Based upon Sebastien Japrisot’s book of the same title, “A Very Long Engagement” is essentially a detective film where the truth is doubly hard to find within the muddy depths of the Somme trenches and its mad and disfigured survivors. Mathilde (Audrey Tautou) is a 20-something girl whose fiancé Manech (Gaspard Ulliel) has been executed in the war for cowardice. The style and reason for his execution, however, remains murky and Mathilde feels he is still alive. Through her investigations, she learns that Manech had been forced, along with six other soldiers, out into No Man’s Land where death would surely be swift.
Mathilde soon finds inconsistencies in the testimonies from the survivors. Some, in the trenches, saw Manech die; others never located his body. There are still others who seem to think some of the prisoners had escaped that day in the Somme. All this is told in the most horrific flashbacks that seem to rise above the rest of the material and form part of the film’s heart. It is among the carnage and personal dramas that director Jeunet also finds his film. Jeunet uses his violence to evoke its participants’ hallucinatory camaraderie; Jeunet’s camera, with its wide lenses and distorted space, captures the soldiers’ futility.
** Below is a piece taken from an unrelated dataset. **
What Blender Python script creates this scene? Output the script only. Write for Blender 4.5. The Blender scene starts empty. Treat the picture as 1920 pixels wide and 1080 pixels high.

In the end, “A Very Long Engagement” does not achieve greatness because it is too scatterbrained and Mathilde’s story feels like an elongated footnote rather than a weighty part of the story. The film is overlong and feels longer because there are too many narratives. To be fair, some passages, as one with Jodi Foster (!) playing a widow of one of the prisoners whose poignant story may be the key to the mystery, are compelling, but most are unnecessary. The cinematography by Bruno Delbonnel has a wonderful, digitized palette that works for the film, especially in a tranquil pastoral moment where Mathilde walks through an endless field that was the Somme battlefield and the red tint of the grass is a sad reminder.